** start of Data to use **
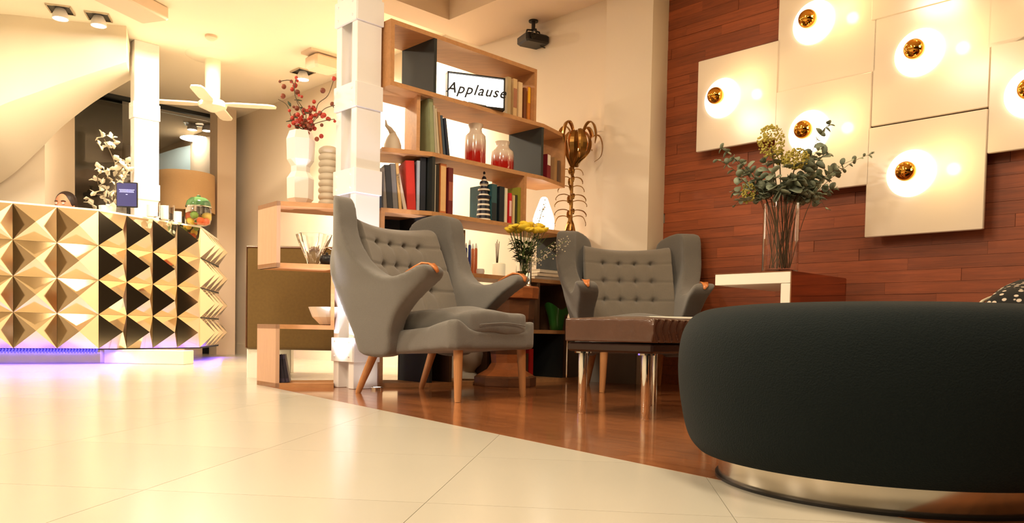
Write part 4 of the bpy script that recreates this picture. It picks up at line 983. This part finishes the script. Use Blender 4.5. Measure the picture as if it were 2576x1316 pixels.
# ================================================================ BAR
H0, HB = .125, .275
J1 = Vector((-3.32, 6.38, 0)); a1, a2, a3 = math.radians(33), math.radians(66), math.radians(102)
d1, d2, d3 = [Vector((math.cos(a), math.sin(a), 0)) for a in (a1, a2, a3)]
J2 = J1+d2*1.06; J3 = J2+d3*1.06; J0 = J1-d1*.29*6; JA = J0+Vector((-.35, .95, 0))
bar = thing('bar_counter', 'curved reception bar faced with gold mirrored pyramid tiles and lit blue underneath', 'bar', (J1.x, J1.y, 0))
core = [J0, J1, J2, J3, J3+Vector((-.35, .0, 0)), J2+Vector((-.42, .12, 0)), J1+Vector((-.28, .36, 0)), J0+Vector((-.26, .42, 0))]
obj('carcass', MB().prism([((p-J1).x*.995, (p-J1).y+.03) for p in core], H0-.01, H0+4*HB-.01), M['charcoal'], bar)
obj('countertop', MB().prism([((p-J1).x, (p-J1).y+.01) for p in core], H0+4*HB-.008, H0+4*HB+.014), M['gloss_white'], bar)
AP = .115
def pyr(w_, h_, a):
    x, z = w_/2-.0008, h_/2-.0008
    return MB().add([(-x, 0, -z), (x, 0, -z), (x, 0, z), (-x, 0, z), (0, -a, 0), (-x, .012, -z), (x, .012, -z), (x, .012, z), (-x, .012, z)],
        [(0, 1, 4), (1, 2, 4), (2, 3, 4), (3, 0, 4), (5, 8, 7, 6), (0, 5, 6, 1), (1, 6, 7, 2), (2, 7, 8, 3), (3, 8, 5, 0)])
pm_ = {}
def seg(o_, d, ang, cols, wd, sg=1):
    me = pyr(wd, HB, AP).mesh('mirror_pyramid'); me.materials.append(M['gold'])
    for i in range(cols):
        for j in range(4):
            c = o_+d*((i+.5)*wd*sg)-J1; link('mirror_pyramid', me, None, bar, (c.x, c.y, H0+HB*(j+.5)), rz=ang)
seg(J1, d1, a1, 6, .29, -1); seg(J1, d2, a2, 4, .265); seg(J2, d3, a3, 4, .265)
pl_ = [J0+Vector((0, .22, 0)), J1+Vector((-.06, .14, 0)), J2+Vector((-.14, 0, 0)), J3+Vector((-.16, 0, 0)), J3+Vector((-.3, 0, 0)), J2+Vector((-.36, .1, 0)), J1+Vector((-.24, .3, 0)), J0+Vector((0, .4, 0))]
obj('plinth', MB().prism([((p-J1).x, (p-J1).y) for p in pl_], 0, H0-.01), M['steel'], bar)
# blue LED strip: separate diodes on the front run
ld = MB()
lp0, lp1 = J1-d1*.72+Vector((0, .02, 0)), J1-d1*.02+Vector((0, .02, 0)); 
obj('led_channel', MB().tube([lp0-J1+Vector((-.9*d1.x, -.9*d1.y, H0-.018)), lp1-J1+Vector((0, 0, H0-.018))], .006, 6), M['charcoal'], bar)
dm = MB().box((0, 0, 0), (.013, .010, .034)).mesh('led_diode'); dm.materials.append(M['led'])
for k in range(34):
    c = lp0+(lp1-lp0)*(k/33)-J1; o = link('led_diode', dm, None, bar, (c.x, c.y-.012, H0-.020), rz=a1); o.rotation_euler = (0, .35, a1)
for (A, B_, pw_) in ((J0, J1, 9), (J1, J2, 4), (J2, J3, 3)):
    c = (A+B_)/2; l = area('led_strip_light', (c.x+.02, c.y+.06, H0-.03), (B_-A).length, pw_, (.16, .08, 1), (0, 0, -1), 'RECTANGLE'); l.data.size_y = .03; l.rotation_euler = (0, 0, math.atan2((B_-A).y, (B_-A).x))
# white step block
sp0 = flr(228, 914); sp1 = flr(462, 918)
tag(obj('step_block', MB().bbox(((sp1.x-sp0.x)/2, .12, .058), (sp1.x-sp0.x, .2, .116), .004), M['gloss_white'], None, (sp0.x, sp0.y+.02, 0)), 'low glossy white step block at the foot of the bar', 'step')
# ---- on and behind the bar ----
BT = H0+4*HB+.014
mo = Vector((atY(319, 490, 6.85).x, 6.85, BT))
t = thing('monitor', 'small dark point of sale screen with blue text on the bar beside the column', 'screen', mo, .1)
mw, mh = .175, .215; mz = .32+(815-490)/2000*6.85-BT
obj('stand', MB().box((0, .03, .006), (.12, .12, .012)).tube([(0, .03, .01), (0, .02, mz)], .012, 8), M['black'], t)
obj('housing', MB().bbox((0, .01, mz), (mw, .02, mh), .004), M['black'], t); obj('display', MB().box((0, -.0012, mz), (mw-.016, .003, mh-.02)), M['screen'], t)
tx = MB()
for k, (w1, zz) in enumerate(((.13, .012), (.115, .002), (.12, -.008), (.02, -.028))):
    n_ = int(w1/.012)
    for q in range(n_): tx.box((-w1/2+(q+.5)*w1/n_, -.0032, mz+zz+.03), (w1/n_*.7, .001, .005))
obj('screen_text', tx, M['screen_text'], t)
# orchid
oo = Vector((atY(285, 500, 7.0).x, 6.9, BT))
t = thing('orchid', 'white blossoming branch arrangement on the bar in front of the dark window', 'plant', oo)
obj('pot', MB().lathe([(.05, 0), (.06, .01), (.07, .10), (.065, .10), (.055, .08), (.002, .08)], 20), M['ceramic'], t, smooth='auto')
random.seed(9)
def op(px, py, dy=0): return atY(px, py, 6.9+dy)-oo
for pts in ([(285, 510), (300, 450), (285, 400), (262, 350)], [(285, 510), (290, 450), (310, 420)], [(285, 510), (250, 470), (245, 440)], [(285, 510), (265, 490), (235, 490)]):
    obj('stem', MB().tube([(0, 0, .08)]+catmull([op(*q) for q in pts], 4), .004, 6), M['stem'], t)
pt = MB().ribbon([(0, 0, 0), (.03, 0, .008), (.062, 0, 0)], [.008, .024, .006], .002).mesh('petal', True); pt.materials.append(M['petal'])
cl = [(256, 345), (282, 348), (250, 365), (268, 368), (285, 362), (300, 405), (248, 425), (262, 432), (275, 425), (295, 430), (305, 422), (318, 412), (322, 430), (310, 445), (240, 455), (258, 462), (280, 455), (268, 478), (285, 480), (252, 480), (240, 490), (262, 500), (290, 500), (225, 500), (232, 515), (278, 515), (300, 465), (310, 460)]
for (x, y) in cl:
    for k in range(4):
        o = link('petal', pt, None, t, op(x, y, random.uniform(-.06, .06))); o.rotation_euler = (random.uniform(-1.2, 1.2), random.uniform(-1.2, 1.2), k*1.57+random.uniform(-.4, .4)); o.scale = (random.uniform(.7, 1.1),)*3
# green glass dispenser
gx = atY(507, 560, 7.35); gz = BT
t = thing('drinks_jar', 'green lidded glass jar of citrus on the right end of the bar', 'jar', (gx.x, 7.28, gz))
obj('jar', MB().lathe([(.07, 0), (.10, .012), (.112, .06), (.112, .13), (.10, .165), (.105, .17), (.118, .13), (.118, .06), (.105, .004), (.07, -.0)][:5], 28), M['glass'], t, smooth='auto')
obj('lid', MB().lathe([(.108, .165), (.11, .175), (.10, .215), (.07, .245), (.02, .255), (.016, .27), (.001, .275)], 28), M['glass_green'], t, smooth='auto')
obj('band', MB().lathe([(.112, .160), (.114, .168), (.108, .172)], 28, cap=False), M['steel'], t, smooth='auto')
for k in range(7):
    a = k*.9; obj('fruit', MB().sphere((.055*math.cos(a), .055*math.sin(a), .035+.05*(k % 2)), .032, 12, 8), (colm(206, 90, 36), colm(226, 196, 70), colm(120, 150, 60))[k % 3], t, smooth=True)
# glasses and folded napkins near it
for i, (px, y_, h_, r_) in enumerate(((388, 6.72, .10, .03), (404, 6.78, .13, .028), (424, 6.88, .12, .032), (441, 6.98, .14, .028), (458, 7.08, .10, .03))):
    g = atY(px, 560, y_); tag(obj('tumbler', MB().lathe([(r_*.8, 0), (r_, .004), (r_, h_), (r_-.002, h_), (r_-.003, .012), (.001, .01)], 20), M['glass'] if i % 2 else M['ceramic'], None, (g.x-.06, y_+.06, BT), smooth='auto'),
        ('short white cup on the bar right of the column', 'clear tumbler beside the short white cup on the bar', 'white tumbler in the middle of the row on the bar', 'tall clear tumbler in the row on the bar', 'white cup nearest the citrus jar')[i], 'cup', 'cups on the bar')
# person seated behind the bar
hx = atY(172, 500, 7.25); HT = .32+(813-488)/2000*7.25
t = thing('person', 'dark haired person in a red top sitting behind the bar, only forehead and hair visible', 'person', (hx.x, 7.25, 0))
seat = HT-.84
sk = [(0, 0, seat+.10), (0, .0, seat+.28), (0, -.02, seat+.46), (0, -.03, seat+.55), (0, -.04, seat+.60), (.17, -.02, seat+.50), (.21, -.06, seat+.26), (.14, -.24, seat+.22), (.08, -.34, seat+.24), (-.17, -.02, seat+.50), (-.21, -.06, seat+.26), (-.14, -.24, seat+.22), (-.08, -.34, seat+.24),
      (.1, -.02, seat+.04), (.12, -.36, seat+.05), (.12, -.34, .2), (.12, -.42, .16), (-.1, -.02, seat+.04), (-.12, -.36, seat+.05), (-.12, -.34, .2), (-.12, -.42, .16)]
ed = [(0, 1), (1, 2), (2, 3), (3, 4), (2, 5), (5, 6), (6, 7), (7, 8), (2, 9), (9, 10), (10, 11), (11, 12), (0, 13), (13, 14), (14, 15), (15, 16), (0, 17), (17, 18), (18, 19), (19, 20)]
rad = [.14, .12, .13, .06, .05, .07, .045, .035, .028, .07, .045, .035, .028, .09, .065, .045, .035, .09, .065, .045, .035]
me = bpy.data.meshes.new('b'); me.from_pydata(sk, ed, []); bo = bpy.data.objects.new('b', me); C.objects.link(bo); sm = bo.modifiers.new('s', 'SKIN')
for i, v in enumerate(me.skin_vertices[0].data): v.radius = (rad[i], rad[i]*.8); v.use_root = (i == 0)
ss = bo.modifiers.new('u', 'SUBSURF'); ss.levels = 1
dg = bpy.context.evaluated_depsgraph_get(); me2 = bpy.data.meshes.new_from_object(bo.evaluated_get(dg)); bpy.data.objects.remove(bo); me2.polygons.foreach_set('use_smooth', [True]*len(me2.polygons))
body = link('body', me2, M['shirt'], t)
hz = HT-.115
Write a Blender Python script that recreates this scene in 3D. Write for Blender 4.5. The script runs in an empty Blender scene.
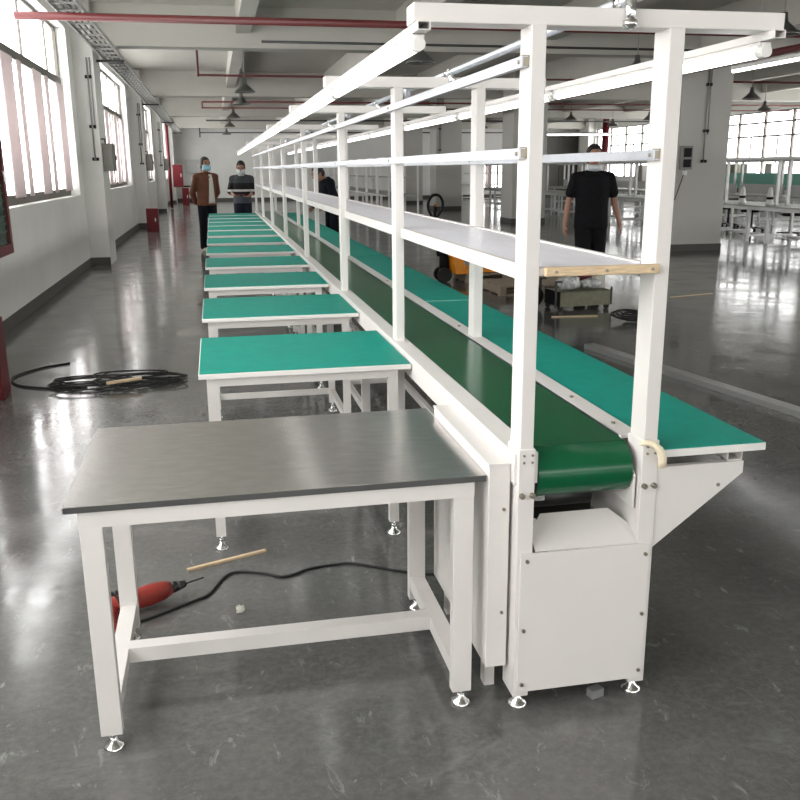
import bpy, bmesh, math, random
from mathutils import Vector, Matrix
random.seed(4)
C = bpy.context.scene.collection
PI = math.pi
V = Vector

# ------------------------------------------------------------------ materials
def mat(name, col, rough=.5, metal=0., spec=.5, noise=0., nscale=20., bump=0., bscale=60., emit=None, estr=0., coat=0., stretch=None, rvar=0.):
    m = bpy.data.materials.new(name); m.use_nodes = True
    nt = m.node_tree; b = nt.nodes['Principled BSDF']
    b.inputs['Base Color'].default_value = (*col, 1)
    b.inputs['Roughness'].default_value = rough
    b.inputs['Metallic'].default_value = metal
    b.inputs['Specular IOR Level'].default_value = spec
    b.inputs['Coat Weight'].default_value = coat
    if emit:
        b.inputs['Emission Color'].default_value = (*emit, 1)
        b.inputs['Emission Strength'].default_value = estr
    tc = nt.nodes.new('ShaderNodeTexCoord')
    src = tc.outputs['Object']
    if stretch:
        mp = nt.nodes.new('ShaderNodeMapping'); mp.inputs['Scale'].default_value = stretch
        nt.links.new(src, mp.inputs['Vector']); src = mp.outputs['Vector']
    n = nt.nodes.new('ShaderNodeTexNoise'); n.inputs['Scale'].default_value = nscale; n.inputs['Detail'].default_value = 6
    nt.links.new(src, n.inputs['Vector'])
    if noise:
        r = nt.nodes.new('ShaderNodeMapRange'); r.inputs['From Min'].default_value = .3; r.inputs['From Max'].default_value = .7
        r.inputs['To Min'].default_value = 1 - noise; r.inputs['To Max'].default_value = 1 + noise
        nt.links.new(n.outputs['Fac'], r.inputs['Value'])
        mx = nt.nodes.new('ShaderNodeVectorMath'); mx.operation = 'SCALE'
        mx.inputs[0].default_value = col
        nt.links.new(r.outputs['Result'], mx.inputs['Scale'])
        nt.links.new(mx.outputs['Vector'], b.inputs['Base Color'])
    if rvar:
        r = nt.nodes.new('ShaderNodeMapRange'); r.inputs['From Min'].default_value = .3; r.inputs['From Max'].default_value = .7
        r.inputs['To Min'].default_value = max(0, rough - rvar); r.inputs['To Max'].default_value = rough + rvar
        nt.links.new(n.outputs['Fac'], r.inputs['Value']); nt.links.new(r.outputs['Result'], b.inputs['Roughness'])
    if bump:
        n2 = nt.nodes.new('ShaderNodeTexNoise'); n2.inputs['Scale'].default_value = bscale; n2.inputs['Detail'].default_value = 3
        nt.links.new(src, n2.inputs['Vector'])
        bp = nt.nodes.new('ShaderNodeBump'); bp.inputs['Strength'].default_value = bump; bp.inputs['Distance'].default_value = .01
        nt.links.new(n2.outputs['Fac'], bp.inputs['Height']); nt.links.new(bp.outputs['Normal'], b.inputs['Normal'])
    return m

M = {}
M['white'] = mat('white_powder_coat', (.74, .708, .683), .42, noise=.02, nscale=6)
M['white_shelf'] = mat('shelf_film', (.90, .89, .96), .3, noise=.05, nscale=5, stretch=(8, 1.2, 1), bump=.12, bscale=9)
M['alu'] = mat('galvanised_rail', (.50, .52, .56), .32, metal=.45, noise=.05)
M['chrome'] = mat('chrome', (.75, .75, .74), .16, metal=1)
M['zinc'] = mat('zinc_screw', (.28, .25, .20), .35, metal=.8)
M['teal'] = mat('teal_anti_static_mat', (.002, .29, .225), .5, spec=.2, noise=.06, nscale=14, bump=.05, bscale=200)
M['mat_edge'] = mat('mat_edge', (.78, .77, .74), .45)
M['belt'] = mat('green_belt', (.004, .095, .036), .20, spec=.35, noise=.08, nscale=4, bump=.02, bscale=30)
M['steel'] = mat('steel_plate', (.50, .48, .465), .22, metal=.92, noise=.10, nscale=14, stretch=(1, 3, 1), bump=.015, bscale=60)
M['steel_edge'] = mat('steel_edge', (.10, .10, .10), .4, metal=.5)
M['ivory'] = mat('cream_tube', (.80, .70, .52), .4, noise=.08, nscale=40)
M['wood'] = mat('pale_wood', (.66, .50, .32), .55, noise=.18, nscale=30, stretch=(1, 8, 8))
M['oldwood'] = mat('old_pallet_wood', (.36, .285, .215), .75, noise=.35, nscale=20, stretch=(1, 8, 8))
M['black'] = mat('black_plastic', (.012, .012, .013), .45, spec=.12)
M['rubber'] = mat('black_rubber', (.012, .012, .012), .6, bump=.1)
M['darkmetal'] = mat('dark_metal', (.05, .05, .05), .4, metal=.6)
M['lampshade'] = mat('lamp_shade_metal', (.17, .17, .16), .3, metal=.6)
M['drillred'] = mat('red_drill_casing', (.30, .035, .025), .45, noise=.15, nscale=30)
M['red'] = mat('red_paint', (.12, .008, .013), .4, spec=.3, noise=.1)
M['redpipe'] = mat('red_pipe_paint', (.13, .02, .02), .4)
M['orange'] = mat('orange_paint', (.85, .30, .015), .4, noise=.08)
M['greypipe'] = mat('grey_conduit', (.36, .36, .35), .45, metal=.3)
M['panelgrey'] = mat('grey_box_paint', (.23, .22, .20), .55, noise=.08)
M['profile'] = mat('aluminium_profile', (.46, .46, .45), .35, metal=.5)
M['greytop'] = mat('grey_bench_top', (.36, .37, .34), .4, noise=.06)
M['lightpanel'] = mat('light_grey_panel', (.50, .50, .49), .6)
M['tealboard'] = mat('pale_teal_board', (.16, .42, .34), .5)
M['cabglass'] = mat('dark_green_cabinet_glass', (.01, .045, .035), .12, spec=.6)
M['khaki'] = mat('khaki_metal', (.20, .20, .135), .55, noise=.15)
M['bag'] = mat('crumpled_film', (.55, .56, .55), .25, noise=.5, nscale=25, bump=.5, bscale=20)
M['maroon'] = mat('maroon_cloth', (.12, .015, .03), .7, noise=.2)
M['greencloth'] = mat('green_scrap', (.02, .22, .08), .6)
M['frame'] = mat('window_aluminium', (.13, .115, .10), .5, metal=.2)
M['winfilm'] = mat('pinkish_window_blind', (.60, .54, .53), .7)
M['doorgrey'] = mat('dark_door_paint', (.085, .083, .07), .55)
M['foamgrey'] = mat('grey_block', (.22, .22, .22), .7)
M['skin'] = mat('skin', (.36, .19, .125), .5, noise=.06)
M['hair'] = mat('black_hair', (.010, .009, .009), .55, bump=.4, bscale=90)
M['mask_blue'] = mat('light_blue_mask', (.30, .55, .68), .7)
M['mask_white'] = mat('white_mask', (.66, .70, .72), .7)
M['eye'] = mat('dark_eye', (.01, .008, .007), .25)
M['lip'] = mat('lip', (.30, .10, .08), .5)
M['brown'] = mat('rust_brown_jacket', (.125, .040, .018), .75, noise=.15, nscale=12, bump=.5, bscale=14)
M['blacktee'] = mat('black_cotton', (.010, .010, .012), .8, spec=.12, noise=.15, bump=.5, bscale=12)
M['navy'] = mat('dark_navy_cloth', (.007, .008, .013), .75, spec=.12, bump=.5, bscale=12)
M['denim'] = mat('dark_denim', (.016, .020, .032), .75, spec=.12, bump=.4, bscale=14)
M['cream'] = mat('cream_shirt', (.62, .60, .54), .8)
M['beigeshoe'] = mat('beige_shoe', (.42, .38, .28), .6)
M['phone'] = mat('dark_red_phone_cover', (.22, .02, .03), .4)
M['tube'] = mat('lit_tube', (.9, .9, .9), .4, emit=(1, .98, .95), estr=3)
M['bright_strip'] = mat('lit_far_tube', (.9, .9, .9), .4, emit=(1, 1, 1), estr=6)

# striped jumper: bands by height (object coordinates)
def striped():
    m = bpy.data.materials.new('striped_jumper'); m.use_nodes = True; nt = m.node_tree; b = nt.nodes['Principled BSDF']
    b.inputs['Roughness'].default_value = .85
    tc = nt.nodes.new('ShaderNodeTexCoord'); s = nt.nodes.new('ShaderNodeSeparateXYZ'); nt.links.new(tc.outputs['Object'], s.inputs[0])
    r = nt.nodes.new('ShaderNodeMapRange'); r.inputs['From Min'].default_value = .9; r.inputs['From Max'].default_value = 1.5
    nt.links.new(s.outputs['Z'], r.inputs['Value'])
    cr = nt.nodes.new('ShaderNodeValToRGB'); cr.color_ramp.interpolation = 'CONSTANT'
    els = [(0, (.075, .085, .105)), (.24, (.010, .010, .012)), (.38, (.58, .58, .57)), (.45, (.008, .008, .010)), (.66, (.05, .053, .06))]
    e = cr.color_ramp.elements; e[0].position = 0; e[0].color = (*els[0][1], 1); e[1].position = els[1][0]; e[1].color = (*els[1][1], 1)
    for p, c in els[2:]:
        k = e.new(p); k.color = (*c, 1)
    nt.links.new(r.outputs['Result'], cr.inputs['Fac']); nt.links.new(cr.outputs['Color'], b.inputs['Base Color'])
    return m
M['stripes'] = striped()

def film():
    m = mat('pale_pink_translucent_blind', (.80, .73, .73), .8); nt = m.node_tree; b = nt.nodes['Principled BSDF']
    t = nt.nodes.new('ShaderNodeBsdfTranslucent'); t.inputs['Color'].default_value = (.62, .54, .54, 1)
    mx = nt.nodes.new('ShaderNodeMixShader'); mx.inputs[0].default_value = .33
    o = [n for n in nt.nodes if n.type == 'OUTPUT_MATERIAL'][0]
    nt.links.new(b.outputs[0], mx.inputs[1]); nt.links.new(t.outputs[0], mx.inputs[2]); nt.links.new(mx.outputs[0], o.inputs[0])
    return m
M['winfilm'] = film()
def glass():
    m = bpy.data.materials.new('window_glass'); m.use_nodes = True; nt = m.node_tree
    for n in list(nt.nodes): nt.nodes.remove(n)
    o = nt.nodes.new('ShaderNodeOutputMaterial'); t = nt.nodes.new('ShaderNodeBsdfTransparent'); g = nt.nodes.new('ShaderNodeBsdfGlossy')
    g.inputs['Roughness'].default_value = .03
    t.inputs['Color'].default_value = (.96, .97, .97, 1)
    mx = nt.nodes.new('ShaderNodeMixShader'); mx.inputs[0].default_value = .05
    nt.links.new(t.outputs[0], mx.inputs[1]); nt.links.new(g.outputs[0], mx.inputs[2])
    nt.links.new(mx.outputs[0], o.inputs[0]); return m
M['glass'] = glass()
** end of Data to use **
** Written instruction **
For the entries shown above, give the number of lines that include the word "script", without any other text.

** Result **
2